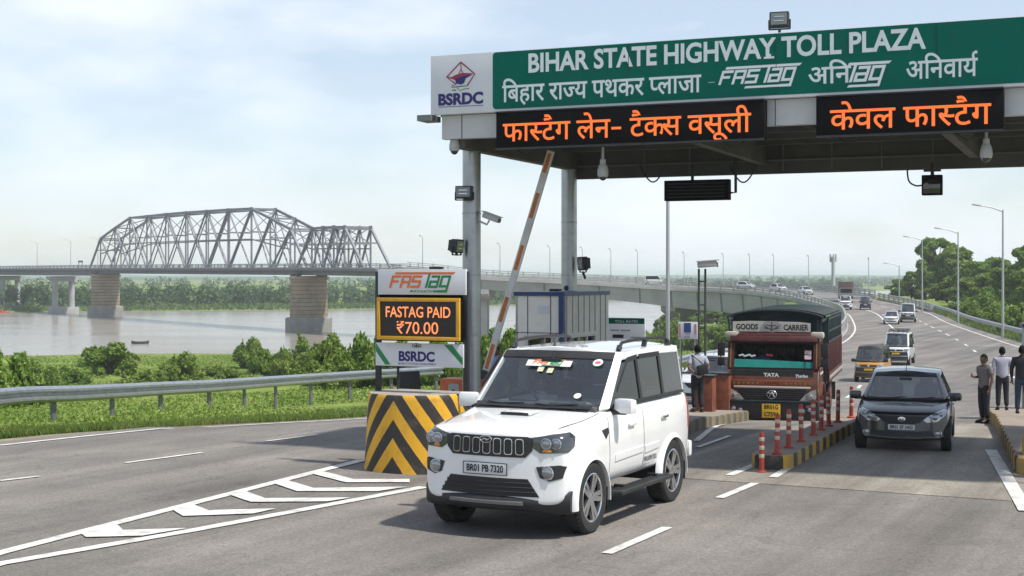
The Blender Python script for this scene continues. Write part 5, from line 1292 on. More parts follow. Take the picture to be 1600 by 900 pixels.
# lamps on the right of the road
GR = 'tall lamp posts along the right of the road'
for px, yb_, h, nm in ((1567, 119, 11.0, 'tallest lamp post, nearest on the right edge of the road'), (1497, 154, 10.2, 'lamp post in front of the dense trees right of the road'), (1441, 192, 10.2, 'lamp post at the left end of the tall trees'), (1405, 232, 6.0, 'small distant lamp post where the guardrail meets the bend')):
    x = (px - 800) * yb_ / FPX; lamp_post(nm, (x, yb_, zr(yb_) - .2), h, 2.0, (-1, -.1, 0), GR, .12)
# a gantry frame on the deck and the small boats
gf_ = thing('deck_gantry', 'small dark frame on the bridge deck left of the truss', 'frame', bridge(146, 0, zdeck(146)))
m_ = MB(); dq = Vector(BD)
for k in (-1.6, 1.6): m_.beam(dq * k, dq * k + Vector((0, 0, 2.3)), .16, .16)
m_.beam(dq * -1.9 + Vector((0, 0, 2.2)), dq * 1.9 + Vector((0, 0, 2.2)), .2, .5); m_.build('frame', DARKMETAL, gf_)
def boat(label, px, py, L_, m):
    p = P(px, py, WATER); t = thing('boat', label, 'boat', (p.x, p.y, WATER), R(12), 'small boats on the river'); h = MB(); vs = []; N_ = 12
    for i in range(N_ + 1):
        f = i / N_ * 2 - 1; w = .55 * (1 - abs(f) ** 2.4) + .02; k = .25 * abs(f) ** 3
        vs += [(f * L_ / 2, -w, .35 + k), (f * L_ / 2, -w * .6, -.1 + k * .6), (f * L_ / 2, w * .6, -.1 + k * .6), (f * L_ / 2, w, .35 + k)]
    h.add(vs, [(i * 4 + a, (i + 1) * 4 + a, (i + 1) * 4 + a + 1, i * 4 + a + 1) for i in range(N_) for a in range(3)]); o = h.build('hull', m, t, sm=50)
    so_ = o.modifiers.new('s', 'SOLIDIFY'); so_.thickness = .05
    s = MB(); s.box((.5, 0, .3), (.3, .9, .05)); s.box((-.8, 0, .3), (.3, .8, .05)); s.build('seat', DARKMETAL, t)
    return t
DW = mat('dark boat wood', (.04, .032, .025), .8, var=.2)
b1 = boat('small dark rowing boat on the open river', 219, 537, 3.0, DW); 
b2 = boat('red boat moored at the far left bank', -1, 489, 6.0, mat('red boat paint', (.45, .05, .03), .5, var=.2)); 
cb = MB(); cb.box((0, 0, .7), (2.2, .8, .6), bev=.1); cb.build('canopy', MATS['red boat paint'], b2)
# ------------------------------------------------------------------ toll gantry
class Frame:
    def __init__(s, o, yaw): s.o = Vector((o[0], o[1], 0)); s.a = R(yaw); s.r = Vector((math.cos(s.a), -math.sin(s.a), 0)); s.u = Vector((math.sin(s.a), math.cos(s.a), 0)); s.rz = -s.a
    def px(s, px, py, y):                     # photo pixel to (x, z) in the plane at local depth y
        q = (px - 800) / FPX; b = s.o + s.u * y
        x = (q * b.y - b.x) / (s.r.x - q * s.r.y); d = b.y + x * s.r.y
        return x, ZC - (py - HZ) * d / FPX
    def w(s, x, y, z=0.0): p = s.o + s.r * x + s.u * y; return Vector((p.x, p.y, z))
G = Frame((-.716, 25.0), 23)
PANELM = mat('canopy cladding panel', (.52, .53, .53), .45, .1, var=.06, scale=1.5, dirt=.3, dcol=(.25, .24, .22))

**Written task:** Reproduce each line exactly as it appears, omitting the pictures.

**Solution below:**
The Blender Python script for this scene continues. Write part 5, from line 1292 on. More parts follow. Take the picture to be 1600 by 900 pixels.
# lamps on the right of the road
GR = 'tall lamp posts along the right of the road'
for px, yb_, h, nm in ((1567, 119, 11.0, 'tallest lamp post, nearest on the right edge of the road'), (1497, 154, 10.2, 'lamp post in front of the dense trees right of the road'), (1441, 192, 10.2, 'lamp post at the left end of the tall trees'), (1405, 232, 6.0, 'small distant lamp post where the guardrail meets the bend')):
    x = (px - 800) * yb_ / FPX; lamp_post(nm, (x, yb_, zr(yb_) - .2), h, 2.0, (-1, -.1, 0), GR, .12)
# a gantry frame on the deck and the small boats
gf_ = thing('deck_gantry', 'small dark frame on the bridge deck left of the truss', 'frame', bridge(146, 0, zdeck(146)))
m_ = MB(); dq = Vector(BD)
for k in (-1.6, 1.6): m_.beam(dq * k, dq * k + Vector((0, 0, 2.3)), .16, .16)
m_.beam(dq * -1.9 + Vector((0, 0, 2.2)), dq * 1.9 + Vector((0, 0, 2.2)), .2, .5); m_.build('frame', DARKMETAL, gf_)
def boat(label, px, py, L_, m):
    p = P(px, py, WATER); t = thing('boat', label, 'boat', (p.x, p.y, WATER), R(12), 'small boats on the river'); h = MB(); vs = []; N_ = 12
    for i in range(N_ + 1):
        f = i / N_ * 2 - 1; w = .55 * (1 - abs(f) ** 2.4) + .02; k = .25 * abs(f) ** 3
        vs += [(f * L_ / 2, -w, .35 + k), (f * L_ / 2, -w * .6, -.1 + k * .6), (f * L_ / 2, w * .6, -.1 + k * .6), (f * L_ / 2, w, .35 + k)]
    h.add(vs, [(i * 4 + a, (i + 1) * 4 + a, (i + 1) * 4 + a + 1, i * 4 + a + 1) for i in range(N_) for a in range(3)]); o = h.build('hull', m, t, sm=50)
    so_ = o.modifiers.new('s', 'SOLIDIFY'); so_.thickness = .05
    s = MB(); s.box((.5, 0, .3), (.3, .9, .05)); s.box((-.8, 0, .3), (.3, .8, .05)); s.build('seat', DARKMETAL, t)
    return t
DW = mat('dark boat wood', (.04, .032, .025), .8, var=.2)
b1 = boat('small dark rowing boat on the open river', 219, 537, 3.0, DW); 
b2 = boat('red boat moored at the far left bank', -1, 489, 6.0, mat('red boat paint', (.45, .05, .03), .5, var=.2)); 
cb = MB(); cb.box((0, 0, .7), (2.2, .8, .6), bev=.1); cb.build('canopy', MATS['red boat paint'], b2)
# ------------------------------------------------------------------ toll gantry
class Frame:
    def __init__(s, o, yaw): s.o = Vector((o[0], o[1], 0)); s.a = R(yaw); s.r = Vector((math.cos(s.a), -math.sin(s.a), 0)); s.u = Vector((math.sin(s.a), math.cos(s.a), 0)); s.rz = -s.a
    def px(s, px, py, y):                     # photo pixel to (x, z) in the plane at local depth y
        q = (px - 800) / FPX; b = s.o + s.u * y
        x = (q * b.y - b.x) / (s.r.x - q * s.r.y); d = b.y + x * s.r.y
        return x, ZC - (py - HZ) * d / FPX
    def w(s, x, y, z=0.0): p = s.o + s.r * x + s.u * y; return Vector((p.x, p.y, z))
G = Frame((-.716, 25.0), 23)
PANELM = mat('canopy cladding panel', (.52, .53, .53), .45, .1, var=.06, scale=1.5, dirt=.3, dcol=(.25, .24, .22))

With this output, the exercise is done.